What the task asks: Set all the material down again unchanged, without the pictures.

Data segment:
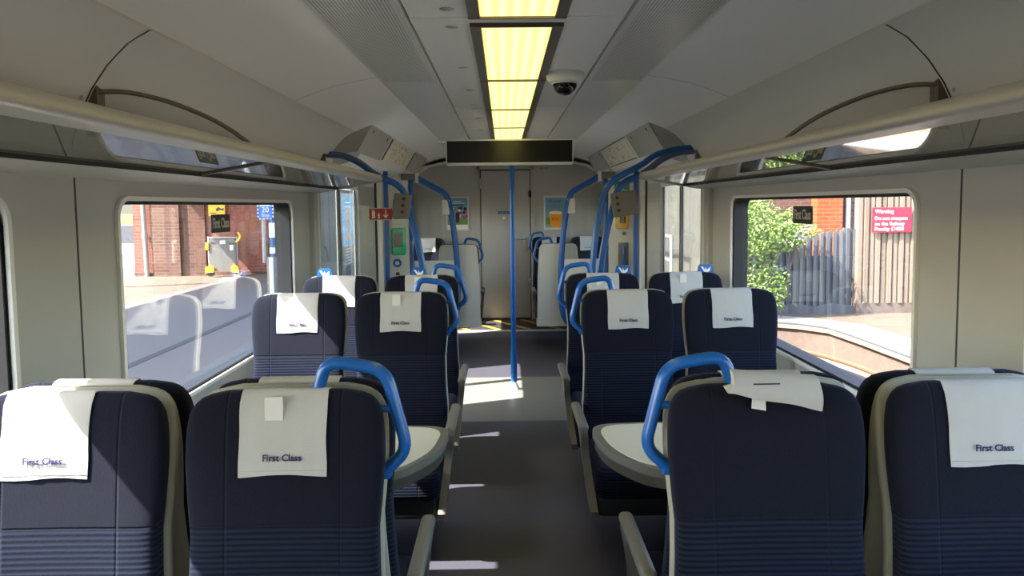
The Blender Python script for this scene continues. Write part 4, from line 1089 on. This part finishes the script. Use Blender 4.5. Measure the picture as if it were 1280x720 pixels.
mm.build('flower_spikes', principled('mauve blossom', '#8e7aa6', .9), t)

# ------------------------------------------------------------------ light
wd = bpy.data.worlds.new('World'); sc.world = wd; wd.use_nodes = True
nt = wd.node_tree; nt.nodes.clear()
wo = N(nt, 'ShaderNodeOutputWorld'); bg = N(nt, 'ShaderNodeBackground'); sk = N(nt, 'ShaderNodeTexSky')
sk.sky_type = 'NISHITA'; sk.sun_disc = False; sk.sun_elevation = math.radians(48); sk.sun_rotation = math.radians(250)
sk.dust_density = 2.0
bg.inputs[1].default_value = 1.25
nt.links.new(sk.outputs[0], bg.inputs[0]); nt.links.new(bg.outputs[0], wo.inputs[0])
sd = bpy.data.lights.new('sun', 'SUN'); sd.energy = 24; sd.angle = math.radians(.53); sd.color = (1, .96, .88)
so = bpy.data.objects.new('sun', sd); COL.objects.link(so)
so.rotation_euler = Vector((.85, .32, -1)).to_track_quat('-Z', 'Y').to_euler(); so.location = (-9, -3, 12)

# ------------------------------------------------------------------ camera
F = 900.0; pitch = math.radians(4.0); yaw = math.atan2(10, F)
cd = bpy.data.cameras.new('camera'); cam = bpy.data.objects.new('camera', cd); COL.objects.link(cam)
cd.sensor_width = 36; cd.lens = F/1280*36; cd.clip_start = .02; cd.clip_end = 300
cd.shift_y = -((103-F*math.tan(pitch))/1280)
cam.location = (-.055, 0, 1.55)
d_ = Vector((math.sin(yaw)*math.cos(pitch), math.cos(yaw)*math.cos(pitch), -math.sin(pitch)))
R = d_.to_track_quat('-Z', 'Y').to_matrix().to_4x4()
cam.matrix_world = Matrix.Translation(cam.location) @ R @ Matrix.Rotation(math.radians(-.6), 4, 'Z')
sc.camera = cam
sc.view_settings.view_transform = 'Standard'; sc.view_settings.look = 'None'; sc.view_settings.gamma = 1
sc.view_settings.exposure = 0.6
try:
    sc.view_settings.use_curve_mapping = False
    sc.cycles.max_bounces = 10; sc.cycles.diffuse_bounces = 6; sc.cycles.transparent_max_bounces = 16; sc.cycles.sample_clamp_indirect = 8
except Exception: pass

Task solution:
The Blender Python script for this scene continues. Write part 4, from line 1089 on. This part finishes the script. Use Blender 4.5. Measure the picture as if it were 1280x720 pixels.
mm.build('flower_spikes', principled('mauve blossom', '#8e7aa6', .9), t)

# ------------------------------------------------------------------ light
wd = bpy.data.worlds.new('World'); sc.world = wd; wd.use_nodes = True
nt = wd.node_tree; nt.nodes.clear()
wo = N(nt, 'ShaderNodeOutputWorld'); bg = N(nt, 'ShaderNodeBackground'); sk = N(nt, 'ShaderNodeTexSky')
sk.sky_type = 'NISHITA'; sk.sun_disc = False; sk.sun_elevation = math.radians(48); sk.sun_rotation = math.radians(250)
sk.dust_density = 2.0
bg.inputs[1].default_value = 1.25
nt.links.new(sk.outputs[0], bg.inputs[0]); nt.links.new(bg.outputs[0], wo.inputs[0])
sd = bpy.data.lights.new('sun', 'SUN'); sd.energy = 24; sd.angle = math.radians(.53); sd.color = (1, .96, .88)
so = bpy.data.objects.new('sun', sd); COL.objects.link(so)
so.rotation_euler = Vector((.85, .32, -1)).to_track_quat('-Z', 'Y').to_euler(); so.location = (-9, -3, 12)

# ------------------------------------------------------------------ camera
F = 900.0; pitch = math.radians(4.0); yaw = math.atan2(10, F)
cd = bpy.data.cameras.new('camera'); cam = bpy.data.objects.new('camera', cd); COL.objects.link(cam)
cd.sensor_width = 36; cd.lens = F/1280*36; cd.clip_start = .02; cd.clip_end = 300
cd.shift_y = -((103-F*math.tan(pitch))/1280)
cam.location = (-.055, 0, 1.55)
d_ = Vector((math.sin(yaw)*math.cos(pitch), math.cos(yaw)*math.cos(pitch), -math.sin(pitch)))
R = d_.to_track_quat('-Z', 'Y').to_matrix().to_4x4()
cam.matrix_world = Matrix.Translation(cam.location) @ R @ Matrix.Rotation(math.radians(-.6), 4, 'Z')
sc.camera = cam
sc.view_settings.view_transform = 'Standard'; sc.view_settings.look = 'None'; sc.view_settings.gamma = 1
sc.view_settings.exposure = 0.6
try:
    sc.view_settings.use_curve_mapping = False
    sc.cycles.max_bounces = 10; sc.cycles.diffuse_bounces = 6; sc.cycles.transparent_max_bounces = 16; sc.cycles.sample_clamp_indirect = 8
except Exception: pass